Por fim, para a África do Sul, país cujo maior parceiro comercial são os EUA e o segundo a China, a inclusão de países alinhados com os EUA nos BRICS permitirá uma maior alavancagem junto a este, ao mesmo tempo que expande as suas relações com a China e mantém a sua controversa política interna e externa. Suspeita de fornecer armas à Rússia e por isso, violar as sanções contra Moscovo, o governo de Pretoria chegou a ser intimado por Washington de não ser incluído nos seus acordos comerciais, nomeadamente no African Growth and Opportunity Act. Por outro lado, a África do Sul não esqueceu de que lado os EUA estiveram durante o governo do Apartheid, e do seu apoio à UNITA durante a guerra civil angolana, como o exercício naval com a Rússia e a China demonstraram.
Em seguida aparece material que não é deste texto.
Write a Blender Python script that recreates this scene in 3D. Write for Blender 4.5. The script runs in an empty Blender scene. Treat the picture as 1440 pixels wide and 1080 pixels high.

Mas se os novos membros do BRICS fornecem uma perspetiva interessante, os potenciais candidatos também não deixam de nos intrigar sobre o que o futuro nos reserva. Sendo o leste da Ásia e do Pacífico uma zona estratégica para os Estados Unidos, o pedido de adesão de países membros da ASEAN traz novas questões (e dúvidas) ao xadrez geopolítico. A Indonésia e a Tailândia, para além de disputas económicas com a China, enfrentam atualmente disputas no mar do Sul da China, não só em termos de território marítimo per si, mas também por recursos naturais, críticos para as economias e sociedades costeiras.
No caso da Indonésia em particular, sendo o maior Estado muçulmano, caso adira a este bloco, as questões (e influência) religiosas poderão passar a ser assunto recorrente. Apesar de haver mais países muçulmanos a submeterem a sua candidatura, a Indonésia merece um lugar de destaque, pelo facto de estar a assumir a presidência na ASEAN este ano e estar a receber e a procurar ainda mais investimento estrangeiro, nomeadamente ocidental. Tal contexto permite a este país ser assediado tanto a ocidente como a oriente, usufruindo deste estatuto central para colher dividendos. Na política, tal como na guerra, vale tudo, ou não fosse a guerra "política através de outros meios" como escreveu Clausewitz.
Já no caso da Nigéria, a maior economia africana, a sua ligação com o ocidente poderá ter sido uma das razões de ainda não ter sido admitida. Um fator que poderá ser relegado, face a Abuja já usar o yuan como moeda de reserva e a sua política interna estar mais alinhada com o estilo de governação de Moscovo e de Pequim. Rica em petróleo e já com relações com o Brasil, a Rússia e a China, a adesão da Nigéria ao BRICS seria mais um golpe ao status quo estabelecido, pois absorverá mais um país da OPEP (Organização dos Países Exportadores de Petróleo).
Observa-se assim, que a 15º Conferência dos BRICS provou não ser apenas mais uma reunião de Chefes de Estado, nem tão pouco a "abertura do clube" a novos membros. A sua atividade constitui-se uma dinâmica que deve ser acompanhada de perto, e cujas ações não deverão ser analisadas e previstas somente do ponto de vista político e económico. O xadrez geopolítico acabou de ficar mais complexo. Por um lado, temos países emergentes como a Índia e a África do Sul, cujas posições políticas, geográficas e económicas asseveram o multipolarismo e a autonomia política e económica. Por outro, o alinhamento dos países emergentes num Bloco coeso poderá levar a um novo bipolarismo da Ordem Mundial.
Se os EUA e o próprio ocidente pretendem manter a Ordem Mundial, deverão reagir assertivamente, deixando de parte as presunções socioculturais que muitas vezes dominam as suas decisões. Já o status quo, esse, será quase impossível manter num mundo em constante mudança.